October 8, 2015
These Fixes Can Yield Long-Term Results, Say Chiefs

By Michael Magee | CEO, Chiefs for Change

In 2001, in a profoundly bi-partisan effort represented by President George W. Bush and Senator Edward Kennedy, Congress revised the Elementary and Secondary Education Act (ESEA). The new ESEA refocused the public’s attention on issues that largely determine the fate of the nation. It also passed the year that the iPod and Wikipedia launched. The Montreal Expos were still a baseball team and the Washington Nationals were not. A lot can change in 15 years.

Now is the right time to revise the law again and thankfully Congress appears determined to do so.

The organization I lead, Chiefs for Change, brings a unique perspective to the table. We represent a bipartisan group of state and local chief education officers running large systems—systems that have made some of the strongest achievement gains for students of all backgrounds in the country. Our policy vision is based on the collective wisdom of our members. It is both bold and practical.

There are a lot of realistic things our states and cities can do now—with the support of ESEA—to create more opportunities for young Americans. What they all have in common is simply:

Give families ownership over facts and decisions regarding schools, and give teachers room to innovate.

Here are three principles our legislators can follow to help make that happen:

(1) Information about student achievement must be transparent, highly visible and accurate.

As a parent you have a right to know how the pace and quality of your child’s learning compares to that of her peers, in her school, in her city or town, in her state, in the nation and, yes, around the world. Her opportunities in the world she is about to inherit will be highly dependent on her knowledge and skills.

One of the most basic things government can and should do with taxpayer dollars is to let parents know where their children stand.You should be able to go to an online resource and find, in five minutes, a simple explanation for how your child is doing and how her school is fairing, relative to other students and schools. You should be able find representative sample questions from state assessments quickly and easily when you want to better understand how your child is being measured.

Access to accurate information about student achievement is a parental right the federal government should protect.

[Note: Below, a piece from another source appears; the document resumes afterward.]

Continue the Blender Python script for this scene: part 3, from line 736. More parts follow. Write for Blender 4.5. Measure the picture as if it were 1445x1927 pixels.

Similarly, the public has a right to know whether there are concerning differences in achievement between children of different backgrounds and different needs. Identifying such gaps depends on high levels of participation and transparency.

Lastly, assessments should reflect our high expectations for your child and great aspirations for American students generally. U.S. students being held to a lower bar than their peers from around the world is, frankly, un-American. Their future depends on us believing they can achieve and reflecting that belief in the way we measure their progress.

(2) When in doubt, lean in the direction of opening access for students instead of restricting it.

As a nation we continue to be plagued by stark disparities not only in student achievement but also in student opportunity. Since the 1980s American public schools have become more segregated, not less. Many traditional systems continue to restrict students to a single school based on their home address, compounding the negative effects of segregated housing and poorly distributed public services. Rural students are unnecessary victims of their communities’ remote locations and poor economies of scale.

Students in schools that are not serving them well continue to require more and better options. There is an opportunity now for Congress to think more expansively and creatively about helping America’s most underserved students, not just through support for the Charter Schools Program (although that is an important tool) but for intra- and inter-district choice as well as Critical Course Access.

This latter opportunity—giving students access to the critical courses they need to be college and career ready—is vital. No middle schooler should be stuck without access to Algebra I. No 10th grader should be deprived of chemistry or trapped in a school that doesn’t offer AP classes. The solution might be as simple as funding for transportation twice a week to another area school.

Technology, too, is suddenly making access to high-quality content and instruction possible for these students—but Congress needs to support and encourage their school systems to expand those opportunities.

Simply put: We support rules that allow families to enroll their children in public schools and school courses beyond just those offered where they can afford to live.

(3) To the greatest extent possible, let teachers and students decide.

So many of the success stories of the charter school sector are the result of states and cities giving a great teacher the autonomy and opportunity to design a school based precisely on the needs of her students. Beyond its chartering mechanism, ESEA reauthorization provides opportunities to similarly expand the reach of great teachers and unleash the power of their innovative thinking as well as to get students and their families more involved in moving toward success.

Where states decide to create innovative new statewide districts (as they have in Louisiana, Tennessee and Michigan) that empower teachers and students, the federal government should have a program available to support them and should ensure that federal funding is distributed to them equitably. These “achievement districts” allow struggling schools to get out from under the bureaucracy and politics that restrict their avenues to improvement. Governance innovation is an underappreciated school improvement strategy the federal government should incentivize.

Just as educators are best suited to make key decisions around curriculum and instruction, students—and especially middle and high school students—also need more ownership over and accountability for the pace and direction of their own learning. Our federal and state governments should support more teacher-led innovations and student self-direction, even if that simply means getting out of their way.

With the reauthorization of ESEA, we have another opportunity to align our rhetoric with our rituals, our goals with the rules that govern our efforts. Fifty million students and their families are depending on federal, state and city leaders to stand on American ideals, come together and get it right.